Material provided
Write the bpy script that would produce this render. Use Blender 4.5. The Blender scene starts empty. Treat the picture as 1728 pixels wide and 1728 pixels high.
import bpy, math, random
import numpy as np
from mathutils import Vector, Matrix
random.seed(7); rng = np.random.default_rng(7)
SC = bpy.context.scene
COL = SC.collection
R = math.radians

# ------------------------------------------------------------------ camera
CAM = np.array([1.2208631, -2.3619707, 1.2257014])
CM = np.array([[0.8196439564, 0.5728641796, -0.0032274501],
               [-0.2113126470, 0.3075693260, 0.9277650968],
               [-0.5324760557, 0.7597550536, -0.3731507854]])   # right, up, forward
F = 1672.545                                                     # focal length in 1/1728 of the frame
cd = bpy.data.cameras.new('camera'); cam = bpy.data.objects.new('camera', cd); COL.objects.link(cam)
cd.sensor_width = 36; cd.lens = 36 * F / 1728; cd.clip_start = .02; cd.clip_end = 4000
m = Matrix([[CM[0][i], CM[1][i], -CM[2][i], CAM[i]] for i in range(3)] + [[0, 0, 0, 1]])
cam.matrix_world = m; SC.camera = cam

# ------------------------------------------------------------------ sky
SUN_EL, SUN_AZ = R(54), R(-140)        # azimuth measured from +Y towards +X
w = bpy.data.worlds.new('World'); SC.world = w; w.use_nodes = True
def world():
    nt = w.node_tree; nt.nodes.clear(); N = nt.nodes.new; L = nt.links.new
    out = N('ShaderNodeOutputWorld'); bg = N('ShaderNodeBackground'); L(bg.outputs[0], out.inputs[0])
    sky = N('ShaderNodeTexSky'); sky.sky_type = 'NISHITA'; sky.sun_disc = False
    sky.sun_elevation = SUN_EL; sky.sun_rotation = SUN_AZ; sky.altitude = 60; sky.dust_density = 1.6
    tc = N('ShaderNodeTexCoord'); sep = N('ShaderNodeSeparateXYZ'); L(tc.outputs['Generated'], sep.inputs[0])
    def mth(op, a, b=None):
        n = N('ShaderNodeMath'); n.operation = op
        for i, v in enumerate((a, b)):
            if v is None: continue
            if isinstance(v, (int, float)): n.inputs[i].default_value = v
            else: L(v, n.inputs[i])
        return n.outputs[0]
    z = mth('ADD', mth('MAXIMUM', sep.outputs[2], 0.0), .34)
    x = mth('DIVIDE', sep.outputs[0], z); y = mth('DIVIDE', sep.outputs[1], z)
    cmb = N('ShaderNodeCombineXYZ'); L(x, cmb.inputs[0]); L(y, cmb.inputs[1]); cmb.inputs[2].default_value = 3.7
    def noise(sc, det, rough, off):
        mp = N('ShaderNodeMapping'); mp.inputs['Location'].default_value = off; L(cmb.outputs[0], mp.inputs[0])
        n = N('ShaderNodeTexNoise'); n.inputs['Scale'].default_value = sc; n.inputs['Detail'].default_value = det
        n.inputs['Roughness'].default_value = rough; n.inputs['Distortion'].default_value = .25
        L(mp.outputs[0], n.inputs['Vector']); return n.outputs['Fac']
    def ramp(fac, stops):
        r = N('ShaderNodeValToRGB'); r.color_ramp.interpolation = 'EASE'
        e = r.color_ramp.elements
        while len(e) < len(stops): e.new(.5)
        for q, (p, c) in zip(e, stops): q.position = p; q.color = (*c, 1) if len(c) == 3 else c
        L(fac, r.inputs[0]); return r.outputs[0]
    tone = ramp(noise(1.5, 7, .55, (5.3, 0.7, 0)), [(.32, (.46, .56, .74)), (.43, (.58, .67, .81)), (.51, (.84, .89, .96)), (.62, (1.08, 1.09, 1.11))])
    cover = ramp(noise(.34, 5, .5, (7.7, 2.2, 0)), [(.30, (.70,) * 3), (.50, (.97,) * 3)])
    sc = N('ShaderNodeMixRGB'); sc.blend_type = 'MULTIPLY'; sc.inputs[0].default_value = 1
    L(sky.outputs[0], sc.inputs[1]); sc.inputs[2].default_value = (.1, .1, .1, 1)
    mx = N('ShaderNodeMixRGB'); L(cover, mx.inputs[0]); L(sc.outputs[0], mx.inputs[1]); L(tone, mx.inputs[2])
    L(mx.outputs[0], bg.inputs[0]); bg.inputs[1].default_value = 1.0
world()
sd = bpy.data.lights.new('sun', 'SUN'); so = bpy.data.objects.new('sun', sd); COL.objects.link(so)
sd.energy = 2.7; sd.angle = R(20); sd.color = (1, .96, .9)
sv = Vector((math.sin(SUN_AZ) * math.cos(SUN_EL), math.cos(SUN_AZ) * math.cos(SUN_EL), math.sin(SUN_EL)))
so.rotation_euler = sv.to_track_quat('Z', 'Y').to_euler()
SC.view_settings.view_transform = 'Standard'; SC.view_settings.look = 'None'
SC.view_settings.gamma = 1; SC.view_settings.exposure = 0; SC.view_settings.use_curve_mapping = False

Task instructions
Transcribe the material above word for word.

Task result
Write the bpy script that would produce this render. Use Blender 4.5. The Blender scene starts empty. Treat the picture as 1728 pixels wide and 1728 pixels high.
import bpy, math, random
import numpy as np
from mathutils import Vector, Matrix
random.seed(7); rng = np.random.default_rng(7)
SC = bpy.context.scene
COL = SC.collection
R = math.radians

# ------------------------------------------------------------------ camera
CAM = np.array([1.2208631, -2.3619707, 1.2257014])
CM = np.array([[0.8196439564, 0.5728641796, -0.0032274501],
               [-0.2113126470, 0.3075693260, 0.9277650968],
               [-0.5324760557, 0.7597550536, -0.3731507854]])   # right, up, forward
F = 1672.545                                                     # focal length in 1/1728 of the frame
cd = bpy.data.cameras.new('camera'); cam = bpy.data.objects.new('camera', cd); COL.objects.link(cam)
cd.sensor_width = 36; cd.lens = 36 * F / 1728; cd.clip_start = .02; cd.clip_end = 4000
m = Matrix([[CM[0][i], CM[1][i], -CM[2][i], CAM[i]] for i in range(3)] + [[0, 0, 0, 1]])
cam.matrix_world = m; SC.camera = cam

# ------------------------------------------------------------------ sky
SUN_EL, SUN_AZ = R(54), R(-140)        # azimuth measured from +Y towards +X
w = bpy.data.worlds.new('World'); SC.world = w; w.use_nodes = True
def world():
    nt = w.node_tree; nt.nodes.clear(); N = nt.nodes.new; L = nt.links.new
    out = N('ShaderNodeOutputWorld'); bg = N('ShaderNodeBackground'); L(bg.outputs[0], out.inputs[0])
    sky = N('ShaderNodeTexSky'); sky.sky_type = 'NISHITA'; sky.sun_disc = False
    sky.sun_elevation = SUN_EL; sky.sun_rotation = SUN_AZ; sky.altitude = 60; sky.dust_density = 1.6
    tc = N('ShaderNodeTexCoord'); sep = N('ShaderNodeSeparateXYZ'); L(tc.outputs['Generated'], sep.inputs[0])
    def mth(op, a, b=None):
        n = N('ShaderNodeMath'); n.operation = op
        for i, v in enumerate((a, b)):
            if v is None: continue
            if isinstance(v, (int, float)): n.inputs[i].default_value = v
            else: L(v, n.inputs[i])
        return n.outputs[0]
    z = mth('ADD', mth('MAXIMUM', sep.outputs[2], 0.0), .34)
    x = mth('DIVIDE', sep.outputs[0], z); y = mth('DIVIDE', sep.outputs[1], z)
    cmb = N('ShaderNodeCombineXYZ'); L(x, cmb.inputs[0]); L(y, cmb.inputs[1]); cmb.inputs[2].default_value = 3.7
    def noise(sc, det, rough, off):
        mp = N('ShaderNodeMapping'); mp.inputs['Location'].default_value = off; L(cmb.outputs[0], mp.inputs[0])
        n = N('ShaderNodeTexNoise'); n.inputs['Scale'].default_value = sc; n.inputs['Detail'].default_value = det
        n.inputs['Roughness'].default_value = rough; n.inputs['Distortion'].default_value = .25
        L(mp.outputs[0], n.inputs['Vector']); return n.outputs['Fac']
    def ramp(fac, stops):
        r = N('ShaderNodeValToRGB'); r.color_ramp.interpolation = 'EASE'
        e = r.color_ramp.elements
        while len(e) < len(stops): e.new(.5)
        for q, (p, c) in zip(e, stops): q.position = p; q.color = (*c, 1) if len(c) == 3 else c
        L(fac, r.inputs[0]); return r.outputs[0]
    tone = ramp(noise(1.5, 7, .55, (5.3, 0.7, 0)), [(.32, (.46, .56, .74)), (.43, (.58, .67, .81)), (.51, (.84, .89, .96)), (.62, (1.08, 1.09, 1.11))])
    cover = ramp(noise(.34, 5, .5, (7.7, 2.2, 0)), [(.30, (.70,) * 3), (.50, (.97,) * 3)])
    sc = N('ShaderNodeMixRGB'); sc.blend_type = 'MULTIPLY'; sc.inputs[0].default_value = 1
    L(sky.outputs[0], sc.inputs[1]); sc.inputs[2].default_value = (.1, .1, .1, 1)
    mx = N('ShaderNodeMixRGB'); L(cover, mx.inputs[0]); L(sc.outputs[0], mx.inputs[1]); L(tone, mx.inputs[2])
    L(mx.outputs[0], bg.inputs[0]); bg.inputs[1].default_value = 1.0
world()
sd = bpy.data.lights.new('sun', 'SUN'); so = bpy.data.objects.new('sun', sd); COL.objects.link(so)
sd.energy = 2.7; sd.angle = R(20); sd.color = (1, .96, .9)
sv = Vector((math.sin(SUN_AZ) * math.cos(SUN_EL), math.cos(SUN_AZ) * math.cos(SUN_EL), math.sin(SUN_EL)))
so.rotation_euler = sv.to_track_quat('Z', 'Y').to_euler()
SC.view_settings.view_transform = 'Standard'; SC.view_settings.look = 'None'
SC.view_settings.gamma = 1; SC.view_settings.exposure = 0; SC.view_settings.use_curve_mapping = False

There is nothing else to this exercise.